Case study — 01/05

Delivery governance across 14 months of continuous scope evolution

A small fixed-scope website that grew into a long-term partnership at more than four times the initial contract value.

ClientAI SaaS platform — US, founder-led
RoleProject Manager / Delivery Lead
Team2 UI/UX designers, Webflow developer

Context

A US-based AI startup came to us for a small fixed-scope marketing website. Fourteen months later, the engagement had grown into a long-term partnership covering web design, Webflow development, content systems and ongoing marketing support, at more than four times the initial contract value.

That growth was not an accident. It was the result of deliberately redesigning how the engagement worked.

The stakes

The biggest delivery risk on this project was never design or development. It was content.

The founder knew his product deeply but struggled to turn that knowledge into finished copy. Pages sat blocked for weeks. The original completion target slipped. At the same time, the client was budget-sensitive, new requests kept arriving as if they were already included, and a rigid fixed-scope model was creating friction with a product that evolved every month.

Left unmanaged, this becomes the classic agency death spiral: scope creep, timeline drift, margin erosion, and a frustrated client who blames the agency for all three.

What I did

Restructured the engagement model. I moved the project from pure fixed-scope to a hybrid: fixed-scope phases for defined deliverables, plus Time & Materials workstreams for the evolving requests, with fully transparent hour tracking. When the project exceeded its originally allocated resources, I negotiated an additional budget allocation, structured so delivery never had to stop.

Built content collection systems. Instead of asking the founder to write from a blank page, I introduced structured content templates and page frameworks. His job changed from creating content to refining it. When the client hired a marketing manager, I routed feedback and content collection through her, which shortened every cycle.

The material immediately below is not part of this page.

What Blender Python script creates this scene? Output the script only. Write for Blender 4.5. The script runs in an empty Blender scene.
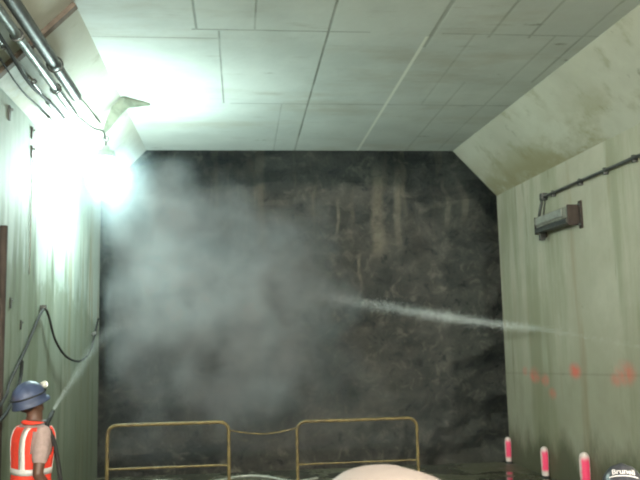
import bpy, bmesh, math, random
from mathutils import Vector, Matrix, noise
import numpy as np

S = bpy.context.scene
COL = S.collection
random.seed(7)

# ------------------------------------------------------------------ camera
F = 780.0
def cam_basis(vp=(240, 342), roll=1.3):
    Y = np.array([vp[0] - 320, -(vp[1] - 240), F], float); Y /= np.linalg.norm(Y)
    X = np.array([math.cos(math.radians(roll)), math.sin(math.radians(roll)), 0.0])
    X -= X @ Y * Y; X /= np.linalg.norm(X)
    Z = np.cross(X, Y)
    if Z[1] < 0: Z = -Z
    return np.array([X, Y, Z])
B = cam_basis()
cam_data = bpy.data.cameras.new('camera')
cam_data.sensor_width = 36.0
cam_data.lens = F / 640 * 36
cam_data.clip_start = 0.05
cam_data.dof.use_dof = True
cam_data.dof.focus_distance = 1.9
cam_data.dof.aperture_fstop = 9.0
cam = bpy.data.objects.new('camera', cam_data)
COL.objects.link(cam)
cam.matrix_world = Matrix(((B[0, 0], B[0, 1], -B[0, 2], 0), (B[1, 0], B[1, 1], -B[1, 2], 0),
                           (B[2, 0], B[2, 1], -B[2, 2], 2.0), (0, 0, 0, 1)))
S.camera = cam
S.view_settings.view_transform = 'Standard'
S.view_settings.look = 'None'
S.view_settings.gamma = 1
S.view_settings.use_curve_mapping = False
S.view_settings.exposure = 0.0
S.cycles.use_denoising = True
S.cycles.max_bounces = 8
S.cycles.diffuse_bounces = 5
S.cycles.volume_bounces = 1
S.cycles.transparent_max_bounces = 16
S.cycles.sample_clamp_indirect = 4
w = bpy.data.worlds.new('world'); S.world = w; w.use_nodes = True
w.node_tree.nodes['Background'].inputs[0].default_value = (0.7, 0.85, 0.8, 1)
w.node_tree.nodes['Background'].inputs[1].default_value = 0.0

LAMP = Vector((-1.64, 9.7, 4.06))
LAMP_W = 235.0          # lamp over the work face
FILL_W = 1200.0           # two unseen lamps added behind the camera as fill
LAMP_COL = (0.76, 1.0, 0.95)
FILL_COL = (1.0, 0.95, 0.86)

# ------------------------------------------------------------------ helpers
def link(name, me, mat=None, parent=None):
    o = bpy.data.objects.new(name, me); COL.objects.link(o)
    if mat is not None and me is not None: me.materials.append(mat)
    if parent is not None: o.parent = parent
    return o
def tag(o, label=None, cat=None, group=None, kind=None):
    if label: o['label'] = label
    if cat: o['category'] = cat
    if group: o['group'] = group
    if kind: o['kind'] = kind
    return o
def empty(name, loc=(0, 0, 0), rz=0.0):
    o = bpy.data.objects.new(name, None); COL.objects.link(o)
    o.location = loc; o.rotation_euler = (0, 0, rz); o.empty_display_size = .1
    return o
def copy_tree(o, parent=None):
    c = o.copy(); COL.objects.link(c)
    if parent is not None: c.parent = parent
    for ch in list(o.children): copy_tree(ch, c)
    return c

class MB:
    def __init__(s): s.v = []; s.f = []
    def add(s, vs, fs):
        n = len(s.v); s.v += [tuple(v) for v in vs]; s.f += [tuple(i + n for i in f) for f in fs]; return s
    def box(s, c, d, rz=0.0, M=None):
        x, y, z = [q / 2 for q in d]
        vs = [Vector((a * x, b * y, e * z)) for a in (-1, 1) for b in (-1, 1) for e in (-1, 1)]
        R = M if M is not None else Matrix.Rotation(rz, 3, 'Z')
        vs = [R @ v + Vector(c) for v in vs]
        return s.add(vs, [(0, 1, 3, 2), (4, 6, 7, 5), (0, 4, 5, 1), (2, 3, 7, 6), (0, 2, 6, 4), (1, 5, 7, 3)])
    def tube(s, pts, r, n=10, cap=True):
        pts = [Vector(p) for p in pts]
        rs = r if isinstance(r, (list, tuple)) else [r] * len(pts)
        t0 = (pts[1] - pts[0]).normalized()
        u = t0.orthogonal().normalized()
        rings = []
        for i, p in enumerate(pts):
            t = (pts[min(i + 1, len(pts) - 1)] - pts[max(i - 1, 0)]).normalized()
            u = (u - t * u.dot(t)).normalized(); v = t.cross(u)
            rings.append([p + (u * math.cos(a) + v * math.sin(a)) * rs[i] for a in [2 * math.pi * k / n for k in range(n)]])
        return s.rings(rings, cap)
    def rings(s, rings, cap=True):
        n = len(rings[0]); vs = [v for r in rings for v in r]; fs = []
        for i in range(len(rings) - 1):
            for k in range(n):
                a = i * n + k; b = i * n + (k + 1) % n
                fs.append((a, b, b + n, a + n))
        if cap:
            fs.append(tuple(range(n))[::-1]); fs.append(tuple(range((len(rings) - 1) * n, len(rings) * n)))
        return s.add(vs, fs)
    def ellipsoid(s, c, r, nu=16, nv=10, M=None):
        rings = []
        for j in range(nv + 1):
            ph = -math.pi / 2 + math.pi * (j + .02) / (nv + .04)
            rings.append([Vector(((math.cos(ph) * math.cos(t)) * r[0], math.cos(ph) * math.sin(t) * r[1], math.sin(ph) * r[2]))
                          for t in [2 * math.pi * k / nu for k in range(nu)]])
        if M is not None: rings = [[M @ v for v in q] for q in rings]
        return s.rings([[v + Vector(c) for v in q] for q in rings])
    def mesh(s, name, smooth=True):
        me = bpy.data.meshes.new(name); me.from_pydata(s.v, [], s.f)
        bm = bmesh.new(); bm.from_mesh(me); bmesh.ops.recalc_face_normals(bm, faces=bm.faces); bm.to_mesh(me); bm.free()
        if smooth:
            for p in me.polygons: p.use_smooth = True
        return me
    def build(s, name, mat, parent=None, smooth=True, bevel=0.0):
        me = s.mesh(name, smooth)
        if bevel > 0:
            bm = bmesh.new(); bm.from_mesh(me)
            es = [e for e in bm.edges if e.is_manifold and e.calc_face_angle(0) > .6]
            bmesh.ops.bevel(bm, geom=es, offset=bevel, segments=2, affect='EDGES', profile=.6)
            bm.to_mesh(me); bm.free()
        if smooth:
            try: me.set_sharp_from_angle(angle=math.radians(40))
            except Exception: pass
        return link(name, me, mat, parent)

def smooth_path(pts, n=8):
    P = [Vector(p) for p in pts]; P = [P[0]] + P + [P[-1]]; out = []
    for i in range(1, len(P) - 2):
        for k in range(n):
            t = k / n; a, b, c, d = P[i - 1], P[i], P[i + 1], P[i + 2]
            out.append(.5 * ((2 * b) + (c - a) * t + (2 * a - 5 * b + 4 * c - d) * t * t + (-a + 3 * b - 3 * c + d) * t ** 3))
    out.append(P[-2]); return out

# ------------------------------------------------------------------ materials
class NT:
    """tiny node builder"""
    def __init__(s, name):
        s.m = bpy.data.materials.new(name); s.m.use_nodes = True; s.t = s.m.node_tree; s.t.nodes.clear()
        s.out = s.t.nodes.new('ShaderNodeOutputMaterial')
        s.geo = s.t.nodes.new('ShaderNodeTexCoord'); s.P = s.geo.outputs['Object']
    def n(s, typ, **kw):
        nd = s.t.nodes.new(typ)
        for k, v in kw.items(): setattr(nd, k, v)
        return nd
    def put(s, sock, v):
        if isinstance(v, bpy.types.NodeSocket): s.t.links.new(v, sock)
        elif v is not None:
            if sock.type == 'RGBA' and len(v) == 3: v = (*v, 1)
            sock.default_value = v
    def math(s, op, a, b=None, c=None, clamp=False):
        nd = s.n('ShaderNodeMath', operation=op, use_clamp=clamp)
        for i, v in enumerate((a, b, c)):
            if v is not None: s.put(nd.inputs[i], v)
        return nd.outputs[0]
    def vmath(s, op, a, b=None, out=0):
        nd = s.n('ShaderNodeVectorMath', operation=op)
        s.put(nd.inputs[0], a)
        if b is not None: s.put(nd.inputs[1], b)
        return nd.outputs[out]
    def mapping(s, scale=(1, 1, 1), loc=(0, 0, 0), rot=(0, 0, 0), src=None):
        nd = s.n('ShaderNodeMapping'); s.put(nd.inputs[0], src or s.P)
        nd.inputs['Scale'].default_value = scale; nd.inputs['Location'].default_value = loc; nd.inputs['Rotation'].default_value = rot
        return nd.outputs[0]
    def noise(s, scale=1, detail=4, rough=.55, src=None, dist=0.0):
        nd = s.n('ShaderNodeTexNoise'); s.put(nd.inputs['Vector'], src or s.P)
        nd.inputs['Scale'].default_value = scale; nd.inputs['Detail'].default_value = detail
        nd.inputs['Roughness'].default_value = rough; nd.inputs['Distortion'].default_value = dist
        return nd.outputs['Fac']
    def ramp(s, f, lo, hi, a=0.0, b=1.0):
        nd = s.n('ShaderNodeMapRange', interpolation_type='SMOOTHSTEP')
        s.put(nd.inputs[0], f)
        for i, v in zip((1, 2, 3, 4), (lo, hi, a, b)): s.put(nd.inputs[i], v)
        return nd.outputs[0]
    def mix(s, f, a, b):
        nd = s.n('ShaderNodeMix', data_type='RGBA'); s.put(nd.inputs[0], f); s.put(nd.inputs[6], a); s.put(nd.inputs[7], b)
        return nd.outputs[2]
    def xyz(s, src=None):
        nd = s.n('ShaderNodeSeparateXYZ'); s.put(nd.inputs[0], src or s.P); return nd.outputs
    def bsdf(s, col, rough=.7, metal=0.0, bump=None, bstr=.3, bdist=.02, spec=.5, **kw):
        nd = s.n('ShaderNodeBsdfPrincipled')
        s.put(nd.inputs['Base Color'], col); s.put(nd.inputs['Roughness'], rough); s.put(nd.inputs['Metallic'], metal)
        s.put(nd.inputs['Specular IOR Level'], spec)
        for k, v in kw.items(): s.put(nd.inputs[k.replace('_', ' ')], v)
        if bump is not None:
            b = s.n('ShaderNodeBump'); b.inputs['Strength'].default_value = bstr; b.inputs['Distance'].default_value = bdist
            s.put(b.inputs['Height'], bump); s.t.links.new(b.outputs[0], nd.inputs['Normal'])
        s.t.links.new(nd.outputs[0], s.out.inputs[0]); return nd
    def line(s, point, direc, width, soft, x_lo=None, x_hi=None, along=None, wob=None):
        """1 on a straight line in the horizontal plane (or any two axes given in direc's normal)"""
        d = s.vmath('SUBTRACT', s.P if wob is None else wob, point)
        dist = s.math('ABSOLUTE', s.vmath('DOT_PRODUCT', d, direc, out=1))
        m = s.ramp(dist, width, width + soft, 1, 0)
        if along is not None:
            ax = s.xyz()[along]
            m = s.math('MULTIPLY', m, s.math('GREATER_THAN', ax, x_lo))
            m = s.math('MULTIPLY', m, s.math('LESS_THAN', ax, x_hi))
        return m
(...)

Held the scope line. When a major new page was requested mid-delivery, I did not absorb it. I separated it from the existing agreement, documented the full effort across design, development, CMS and motion, and had it approved as its own initiative with its own budget and timeline.

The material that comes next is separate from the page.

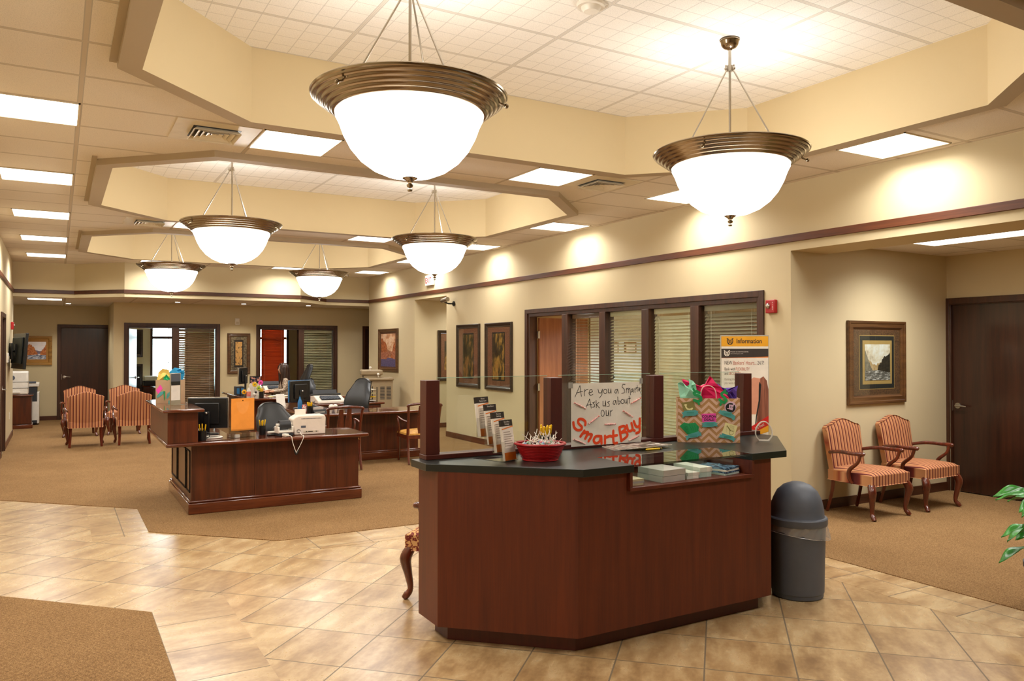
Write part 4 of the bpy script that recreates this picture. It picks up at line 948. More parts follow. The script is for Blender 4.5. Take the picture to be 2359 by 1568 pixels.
MB().add(vs, fs).build('plastic_liner', LM.m, t, ang=80)
MB().tube([(.224 * cos(a), .224 * sin(a), .468 - 1.15 * (.035 + .05 * (.5 + .5 * cos(a + radians(20))))) for a in [2 * pi * i / 40 for i in range(41)]], .0016, 6).build('liner_hem', LM.m, t)

# ------------------------------------------------------------------ wall devices
def wall_dev(nm, lbl, cat, loc, rz): return thing(nm, lbl, cat, loc, rz)
def alarm(lbl, loc, rz):
    t = thing('fire_alarm', lbl, 'fire alarm', loc, rz)
    B(-.06, .06, -.045, 0, -.068, .068).build('housing', RED, t, bevel=.008)
    MB().sph((-.022, -.05, .005), .026, 14, 10, (1, .7, 1.1)).build('strobe', SILV, t)
    mb = MB()
    for i, ch in enumerate('FIRE'): text_mb(ch, .022, mb, (.03, -.046, .03 - .022 * i))
    mb.build('alarm_lettering', PAPER, t, smooth=False)
alarm('red fire alarm strobe on the wall right of the glazed office front', (XR, 5.545, 2.075), -90)
alarm('small red fire alarm on the far left wall above the television', (XL, 16.9, 2.06), 90)
t = thing('exit_sign', 'white exit sign high on the right wall under a pendant', 'exit sign', (XR, 13.98, 2.975), -90)
B(-.16, .16, -.06, 0, -.10, .10).build('sign_box', WHT, t, bevel=.006)
text_mb('EXIT', .15, MB(), (0, -.0608, -.052), align='CENTER', bold=.02, cx=.9).build('exit_lettering', RED, t, smooth=False)
t = thing('security_camera', 'small dark security camera on the wall beside the corridor opening', 'security camera', (XR, 12.95, 2.47), -90)
MB().cyl((0, 0, 0), (0, -.02, 0), .045).build('wall_plate', BLK, t)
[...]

Set content deadlines with teeth. I made it explicit that production could not proceed on placeholders, and stopped building major pages without approved copy.

Outcome

  • Engagement grew to 4×+ the initial contract value over 14 months
  • Three Time & Materials cycles renewed by the client
  • New initiatives approved outside the original scope instead of eroding it
  • Delivery margin protected throughout
  • A client relationship strong enough that the partnership kept expanding

What I’d do differently

I would transition the engagement model earlier. The first months were spent trying to fit a fast-moving startup into a delivery structure built for stable requirements. Naming that mismatch sooner would have saved administrative overhead on both sides.